Look for the line containing "Model this scene" and the line containing "# World: y up, metres." in the entries below. Copy those two and all lines between them exactly, leaving out pictures.

#### [Exercise inputs]
------------------------------
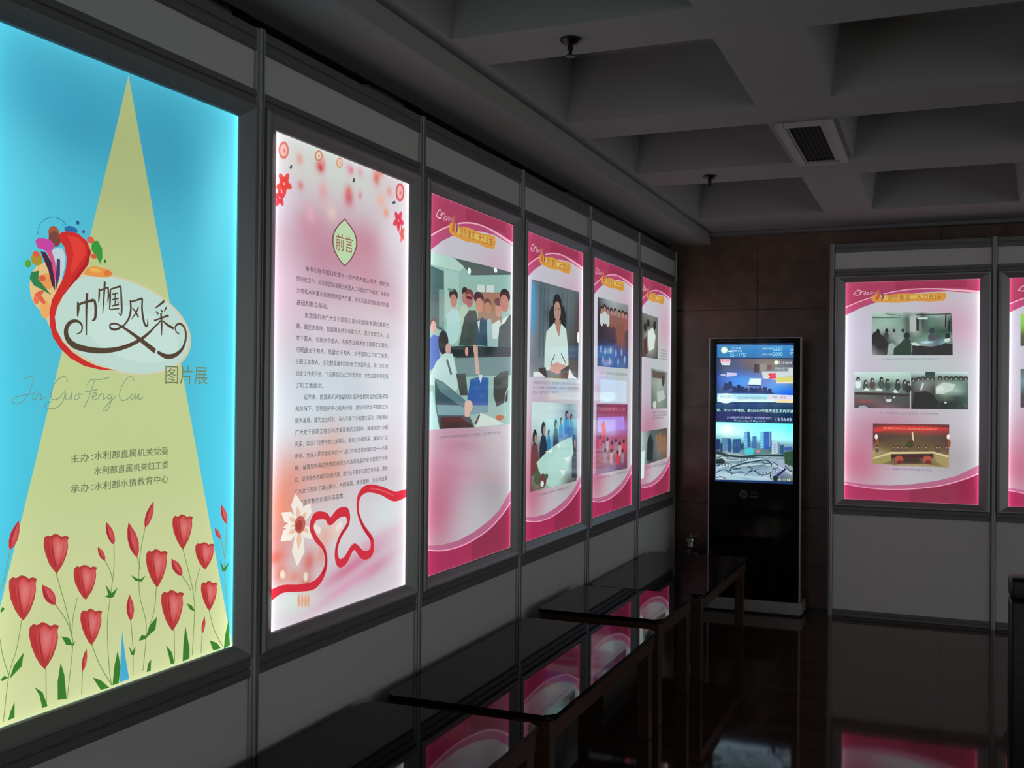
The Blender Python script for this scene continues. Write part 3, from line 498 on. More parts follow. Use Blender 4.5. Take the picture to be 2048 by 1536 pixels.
------------------------------
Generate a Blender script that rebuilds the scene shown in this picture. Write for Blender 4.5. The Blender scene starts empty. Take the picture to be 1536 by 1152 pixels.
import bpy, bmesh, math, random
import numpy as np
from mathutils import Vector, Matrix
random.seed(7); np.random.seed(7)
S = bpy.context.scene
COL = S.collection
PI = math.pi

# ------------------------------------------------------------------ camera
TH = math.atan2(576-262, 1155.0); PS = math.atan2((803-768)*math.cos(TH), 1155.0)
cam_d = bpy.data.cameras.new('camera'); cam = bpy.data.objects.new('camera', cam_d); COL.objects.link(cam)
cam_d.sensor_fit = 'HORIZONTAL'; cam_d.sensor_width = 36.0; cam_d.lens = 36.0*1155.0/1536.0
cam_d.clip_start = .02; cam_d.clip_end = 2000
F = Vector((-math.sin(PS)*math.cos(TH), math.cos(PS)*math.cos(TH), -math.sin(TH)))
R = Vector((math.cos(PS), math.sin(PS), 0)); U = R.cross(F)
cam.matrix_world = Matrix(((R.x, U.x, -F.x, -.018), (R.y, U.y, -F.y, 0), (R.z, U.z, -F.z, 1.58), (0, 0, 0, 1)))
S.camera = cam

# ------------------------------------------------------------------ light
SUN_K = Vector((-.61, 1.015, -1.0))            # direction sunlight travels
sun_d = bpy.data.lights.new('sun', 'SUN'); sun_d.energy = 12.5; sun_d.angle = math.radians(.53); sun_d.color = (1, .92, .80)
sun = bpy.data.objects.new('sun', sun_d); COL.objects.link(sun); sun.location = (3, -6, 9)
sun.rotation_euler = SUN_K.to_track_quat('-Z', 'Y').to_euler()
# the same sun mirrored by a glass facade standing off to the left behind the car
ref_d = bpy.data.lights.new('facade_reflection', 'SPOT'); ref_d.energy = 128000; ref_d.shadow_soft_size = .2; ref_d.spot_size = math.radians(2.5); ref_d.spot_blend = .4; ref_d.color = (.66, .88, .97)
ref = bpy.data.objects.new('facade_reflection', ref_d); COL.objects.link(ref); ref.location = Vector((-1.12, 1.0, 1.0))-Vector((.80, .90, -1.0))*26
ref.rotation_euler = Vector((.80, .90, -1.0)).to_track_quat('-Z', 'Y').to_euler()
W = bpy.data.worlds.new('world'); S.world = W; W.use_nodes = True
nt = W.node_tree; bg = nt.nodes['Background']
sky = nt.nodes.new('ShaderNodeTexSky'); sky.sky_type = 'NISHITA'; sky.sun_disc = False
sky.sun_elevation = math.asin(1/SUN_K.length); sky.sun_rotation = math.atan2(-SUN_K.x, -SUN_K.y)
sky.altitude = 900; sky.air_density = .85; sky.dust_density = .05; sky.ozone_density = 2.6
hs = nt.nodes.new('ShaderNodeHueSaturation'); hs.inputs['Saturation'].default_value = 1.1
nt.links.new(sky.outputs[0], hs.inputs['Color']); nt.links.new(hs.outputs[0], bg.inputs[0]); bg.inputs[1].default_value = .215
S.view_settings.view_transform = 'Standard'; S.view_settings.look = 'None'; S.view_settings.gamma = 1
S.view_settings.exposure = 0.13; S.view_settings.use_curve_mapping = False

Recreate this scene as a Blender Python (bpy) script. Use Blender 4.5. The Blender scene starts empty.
------------------------------
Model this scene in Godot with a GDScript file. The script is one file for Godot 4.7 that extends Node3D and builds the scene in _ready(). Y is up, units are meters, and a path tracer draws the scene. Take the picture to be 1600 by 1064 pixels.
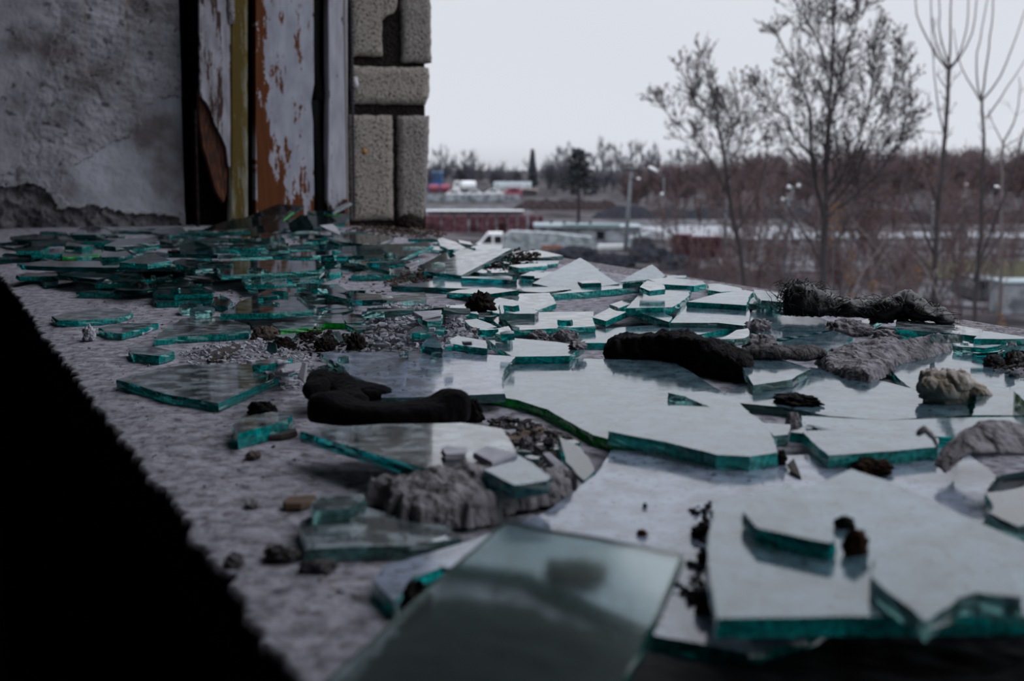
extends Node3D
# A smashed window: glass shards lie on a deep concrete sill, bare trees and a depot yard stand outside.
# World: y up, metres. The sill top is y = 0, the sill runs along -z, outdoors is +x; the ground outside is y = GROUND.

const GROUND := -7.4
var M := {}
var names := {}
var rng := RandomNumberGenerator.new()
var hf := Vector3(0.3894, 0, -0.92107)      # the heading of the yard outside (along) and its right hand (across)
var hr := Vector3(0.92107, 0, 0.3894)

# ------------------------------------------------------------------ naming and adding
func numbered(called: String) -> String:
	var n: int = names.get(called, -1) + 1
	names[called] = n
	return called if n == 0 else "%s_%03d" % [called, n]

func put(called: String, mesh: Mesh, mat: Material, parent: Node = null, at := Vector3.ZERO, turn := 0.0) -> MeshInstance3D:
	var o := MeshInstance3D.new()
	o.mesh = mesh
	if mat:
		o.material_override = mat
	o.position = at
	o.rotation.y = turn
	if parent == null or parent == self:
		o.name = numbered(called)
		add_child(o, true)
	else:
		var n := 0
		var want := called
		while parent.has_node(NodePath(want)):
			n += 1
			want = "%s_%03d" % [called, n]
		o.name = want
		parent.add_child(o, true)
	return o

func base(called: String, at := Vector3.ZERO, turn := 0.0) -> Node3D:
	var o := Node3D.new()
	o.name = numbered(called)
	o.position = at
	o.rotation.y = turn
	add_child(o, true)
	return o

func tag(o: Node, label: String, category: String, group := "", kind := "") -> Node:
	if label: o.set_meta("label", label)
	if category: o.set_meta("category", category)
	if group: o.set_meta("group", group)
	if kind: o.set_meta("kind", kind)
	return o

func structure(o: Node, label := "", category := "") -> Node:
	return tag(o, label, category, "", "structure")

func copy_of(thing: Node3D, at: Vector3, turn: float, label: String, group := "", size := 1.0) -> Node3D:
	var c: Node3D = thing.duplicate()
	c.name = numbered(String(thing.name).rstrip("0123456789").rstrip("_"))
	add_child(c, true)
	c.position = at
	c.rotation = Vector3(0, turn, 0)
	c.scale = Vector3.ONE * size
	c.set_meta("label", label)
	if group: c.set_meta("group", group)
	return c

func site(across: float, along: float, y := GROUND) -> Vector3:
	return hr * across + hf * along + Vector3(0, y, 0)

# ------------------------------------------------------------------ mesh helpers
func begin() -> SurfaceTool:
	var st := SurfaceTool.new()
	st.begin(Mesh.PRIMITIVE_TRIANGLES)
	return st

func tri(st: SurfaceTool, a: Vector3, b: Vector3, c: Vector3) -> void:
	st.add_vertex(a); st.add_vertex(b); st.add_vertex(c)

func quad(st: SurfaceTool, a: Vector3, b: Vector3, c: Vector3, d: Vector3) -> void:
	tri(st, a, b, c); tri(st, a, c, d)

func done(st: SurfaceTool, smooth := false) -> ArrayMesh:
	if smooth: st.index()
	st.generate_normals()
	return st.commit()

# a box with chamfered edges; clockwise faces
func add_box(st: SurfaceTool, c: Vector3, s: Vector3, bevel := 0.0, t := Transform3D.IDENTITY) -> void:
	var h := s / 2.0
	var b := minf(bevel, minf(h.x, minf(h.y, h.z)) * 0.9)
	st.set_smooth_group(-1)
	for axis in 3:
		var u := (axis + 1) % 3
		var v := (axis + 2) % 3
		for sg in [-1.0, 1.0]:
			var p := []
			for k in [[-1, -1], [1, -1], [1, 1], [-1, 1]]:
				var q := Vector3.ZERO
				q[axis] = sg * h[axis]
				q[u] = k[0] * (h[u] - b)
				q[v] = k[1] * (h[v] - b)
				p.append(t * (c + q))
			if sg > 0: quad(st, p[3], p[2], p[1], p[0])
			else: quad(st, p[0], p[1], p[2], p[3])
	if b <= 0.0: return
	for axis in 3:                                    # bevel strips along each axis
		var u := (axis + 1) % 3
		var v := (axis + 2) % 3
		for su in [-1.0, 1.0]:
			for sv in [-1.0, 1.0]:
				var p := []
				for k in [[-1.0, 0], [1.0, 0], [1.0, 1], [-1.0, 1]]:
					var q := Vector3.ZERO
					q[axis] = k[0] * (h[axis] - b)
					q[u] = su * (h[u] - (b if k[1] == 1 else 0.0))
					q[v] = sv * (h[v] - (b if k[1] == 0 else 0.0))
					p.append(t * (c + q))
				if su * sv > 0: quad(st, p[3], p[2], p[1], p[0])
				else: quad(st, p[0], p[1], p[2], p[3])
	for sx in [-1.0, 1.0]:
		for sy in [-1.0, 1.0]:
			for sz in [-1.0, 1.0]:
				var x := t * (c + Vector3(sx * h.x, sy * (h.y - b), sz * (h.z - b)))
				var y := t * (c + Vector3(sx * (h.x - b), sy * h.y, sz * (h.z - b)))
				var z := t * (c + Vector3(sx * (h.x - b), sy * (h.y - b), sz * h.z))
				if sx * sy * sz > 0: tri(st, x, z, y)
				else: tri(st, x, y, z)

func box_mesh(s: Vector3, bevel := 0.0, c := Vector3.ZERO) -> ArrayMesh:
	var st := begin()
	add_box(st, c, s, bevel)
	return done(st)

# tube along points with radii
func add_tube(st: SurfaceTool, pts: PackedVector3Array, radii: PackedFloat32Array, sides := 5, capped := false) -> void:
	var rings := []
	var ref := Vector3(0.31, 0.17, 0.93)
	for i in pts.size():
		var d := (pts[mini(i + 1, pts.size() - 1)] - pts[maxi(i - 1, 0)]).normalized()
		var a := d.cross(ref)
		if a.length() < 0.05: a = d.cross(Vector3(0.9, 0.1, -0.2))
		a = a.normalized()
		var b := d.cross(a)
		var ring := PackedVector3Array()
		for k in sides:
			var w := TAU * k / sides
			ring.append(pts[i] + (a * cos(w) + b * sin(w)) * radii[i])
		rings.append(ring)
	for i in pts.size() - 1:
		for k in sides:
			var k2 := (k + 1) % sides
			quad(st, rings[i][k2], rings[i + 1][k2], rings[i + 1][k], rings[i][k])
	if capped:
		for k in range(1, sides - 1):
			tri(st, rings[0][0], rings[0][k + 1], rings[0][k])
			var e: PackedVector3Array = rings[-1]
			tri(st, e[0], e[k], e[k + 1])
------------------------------
#### [Full solution]
Model this scene in Godot with a GDScript file. The script is one file for Godot 4.7 that extends Node3D and builds the scene in _ready(). Y is up, units are meters, and a path tracer draws the scene. Take the picture to be 1600 by 1064 pixels.
extends Node3D
# A smashed window: glass shards lie on a deep concrete sill, bare trees and a depot yard stand outside.
# World: y up, metres. The sill top is y = 0, the sill runs along -z, outdoors is +x; the ground outside is y = GROUND.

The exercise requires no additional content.